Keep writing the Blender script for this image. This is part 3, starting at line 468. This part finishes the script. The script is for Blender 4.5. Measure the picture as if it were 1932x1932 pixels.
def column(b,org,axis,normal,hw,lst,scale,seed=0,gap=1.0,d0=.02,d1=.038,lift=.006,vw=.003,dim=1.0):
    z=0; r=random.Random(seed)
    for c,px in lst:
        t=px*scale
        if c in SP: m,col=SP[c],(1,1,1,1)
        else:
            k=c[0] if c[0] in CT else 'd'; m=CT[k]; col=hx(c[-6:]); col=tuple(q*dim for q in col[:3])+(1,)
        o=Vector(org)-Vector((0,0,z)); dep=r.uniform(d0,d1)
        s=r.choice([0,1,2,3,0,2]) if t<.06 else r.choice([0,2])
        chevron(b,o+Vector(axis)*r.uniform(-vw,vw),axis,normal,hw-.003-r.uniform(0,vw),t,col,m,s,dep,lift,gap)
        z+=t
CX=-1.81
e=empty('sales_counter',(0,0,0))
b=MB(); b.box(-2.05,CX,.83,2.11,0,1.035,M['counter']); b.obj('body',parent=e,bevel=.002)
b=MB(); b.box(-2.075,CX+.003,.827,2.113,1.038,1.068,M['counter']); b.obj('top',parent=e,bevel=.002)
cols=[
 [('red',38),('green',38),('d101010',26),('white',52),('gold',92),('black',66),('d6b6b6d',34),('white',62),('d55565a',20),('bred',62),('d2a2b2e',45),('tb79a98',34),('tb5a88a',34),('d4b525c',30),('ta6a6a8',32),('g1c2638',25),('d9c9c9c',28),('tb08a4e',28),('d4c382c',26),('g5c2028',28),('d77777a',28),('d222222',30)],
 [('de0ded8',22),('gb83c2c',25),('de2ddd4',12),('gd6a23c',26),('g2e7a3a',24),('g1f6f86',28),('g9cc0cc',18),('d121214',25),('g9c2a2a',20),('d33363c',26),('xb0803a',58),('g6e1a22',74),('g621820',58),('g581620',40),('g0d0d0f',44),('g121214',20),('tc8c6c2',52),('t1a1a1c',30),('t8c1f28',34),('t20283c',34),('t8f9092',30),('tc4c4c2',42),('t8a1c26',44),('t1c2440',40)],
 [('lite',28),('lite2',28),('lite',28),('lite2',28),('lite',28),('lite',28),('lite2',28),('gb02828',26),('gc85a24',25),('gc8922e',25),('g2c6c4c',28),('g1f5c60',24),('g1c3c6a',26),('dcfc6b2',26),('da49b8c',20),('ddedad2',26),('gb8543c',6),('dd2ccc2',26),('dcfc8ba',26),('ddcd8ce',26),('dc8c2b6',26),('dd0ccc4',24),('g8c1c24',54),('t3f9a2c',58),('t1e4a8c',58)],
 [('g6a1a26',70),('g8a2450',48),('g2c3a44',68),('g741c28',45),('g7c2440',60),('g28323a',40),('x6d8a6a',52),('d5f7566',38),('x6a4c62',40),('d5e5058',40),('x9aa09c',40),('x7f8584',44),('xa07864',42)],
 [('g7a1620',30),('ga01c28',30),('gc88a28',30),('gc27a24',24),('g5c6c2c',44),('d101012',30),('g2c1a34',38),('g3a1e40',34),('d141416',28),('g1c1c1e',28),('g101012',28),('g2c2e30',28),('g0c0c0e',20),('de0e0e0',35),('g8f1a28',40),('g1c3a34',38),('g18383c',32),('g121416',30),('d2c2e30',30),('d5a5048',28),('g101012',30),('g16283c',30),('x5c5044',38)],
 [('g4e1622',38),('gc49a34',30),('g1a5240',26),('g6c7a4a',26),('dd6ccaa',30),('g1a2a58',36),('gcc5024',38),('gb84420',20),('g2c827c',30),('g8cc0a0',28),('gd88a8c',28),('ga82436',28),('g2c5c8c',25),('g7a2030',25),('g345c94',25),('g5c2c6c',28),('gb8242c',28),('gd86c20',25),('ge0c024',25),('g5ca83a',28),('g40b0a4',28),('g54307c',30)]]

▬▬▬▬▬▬

→ PROBLEM REQUIREMENTS
Please repeat the material above, word for word and in full.

→ EXERCISE RESPONSE
Keep writing the Blender script for this image. This is part 3, starting at line 468. This part finishes the script. The script is for Blender 4.5. Measure the picture as if it were 1932x1932 pixels.
def column(b,org,axis,normal,hw,lst,scale,seed=0,gap=1.0,d0=.02,d1=.038,lift=.006,vw=.003,dim=1.0):
    z=0; r=random.Random(seed)
    for c,px in lst:
        t=px*scale
        if c in SP: m,col=SP[c],(1,1,1,1)
        else:
            k=c[0] if c[0] in CT else 'd'; m=CT[k]; col=hx(c[-6:]); col=tuple(q*dim for q in col[:3])+(1,)
        o=Vector(org)-Vector((0,0,z)); dep=r.uniform(d0,d1)
        s=r.choice([0,1,2,3,0,2]) if t<.06 else r.choice([0,2])
        chevron(b,o+Vector(axis)*r.uniform(-vw,vw),axis,normal,hw-.003-r.uniform(0,vw),t,col,m,s,dep,lift,gap)
        z+=t
CX=-1.81
e=empty('sales_counter',(0,0,0))
b=MB(); b.box(-2.05,CX,.83,2.11,0,1.035,M['counter']); b.obj('body',parent=e,bevel=.002)
b=MB(); b.box(-2.075,CX+.003,.827,2.113,1.038,1.068,M['counter']); b.obj('top',parent=e,bevel=.002)
cols=[
 [('red',38),('green',38),('d101010',26),('white',52),('gold',92),('black',66),('d6b6b6d',34),('white',62),('d55565a',20),('bred',62),('d2a2b2e',45),('tb79a98',34),('tb5a88a',34),('d4b525c',30),('ta6a6a8',32),('g1c2638',25),('d9c9c9c',28),('tb08a4e',28),('d4c382c',26),('g5c2028',28),('d77777a',28),('d222222',30)],
 [('de0ded8',22),('gb83c2c',25),('de2ddd4',12),('gd6a23c',26),('g2e7a3a',24),('g1f6f86',28),('g9cc0cc',18),('d121214',25),('g9c2a2a',20),('d33363c',26),('xb0803a',58),('g6e1a22',74),('g621820',58),('g581620',40),('g0d0d0f',44),('g121214',20),('tc8c6c2',52),('t1a1a1c',30),('t8c1f28',34),('t20283c',34),('t8f9092',30),('tc4c4c2',42),('t8a1c26',44),('t1c2440',40)],
 [('lite',28),('lite2',28),('lite',28),('lite2',28),('lite',28),('lite',28),('lite2',28),('gb02828',26),('gc85a24',25),('gc8922e',25),('g2c6c4c',28),('g1f5c60',24),('g1c3c6a',26),('dcfc6b2',26),('da49b8c',20),('ddedad2',26),('gb8543c',6),('dd2ccc2',26),('dcfc8ba',26),('ddcd8ce',26),('dc8c2b6',26),('dd0ccc4',24),('g8c1c24',54),('t3f9a2c',58),('t1e4a8c',58)],
 [('g6a1a26',70),('g8a2450',48),('g2c3a44',68),('g741c28',45),('g7c2440',60),('g28323a',40),('x6d8a6a',52),('d5f7566',38),('x6a4c62',40),('d5e5058',40),('x9aa09c',40),('x7f8584',44),('xa07864',42)],
 [('g7a1620',30),('ga01c28',30),('gc88a28',30),('gc27a24',24),('g5c6c2c',44),('d101012',30),('g2c1a34',38),('g3a1e40',34),('d141416',28),('g1c1c1e',28),('g101012',28),('g2c2e30',28),('g0c0c0e',20),('de0e0e0',35),('g8f1a28',40),('g1c3a34',38),('g18383c',32),('g121416',30),('d2c2e30',30),('d5a5048',28),('g101012',30),('g16283c',30),('x5c5044',38)],
 [('g4e1622',38),('gc49a34',30),('g1a5240',26),('g6c7a4a',26),('dd6ccaa',30),('g1a2a58',36),('gcc5024',38),('gb84420',20),('g2c827c',30),('g8cc0a0',28),('gd88a8c',28),('ga82436',28),('g2c5c8c',25),('g7a2030',25),('g345c94',25),('g5c2c6c',28),('gb8242c',28),('gd86c20',25),('ge0c024',25),('g5ca83a',28),('g40b0a4',28),('g54307c',30)]]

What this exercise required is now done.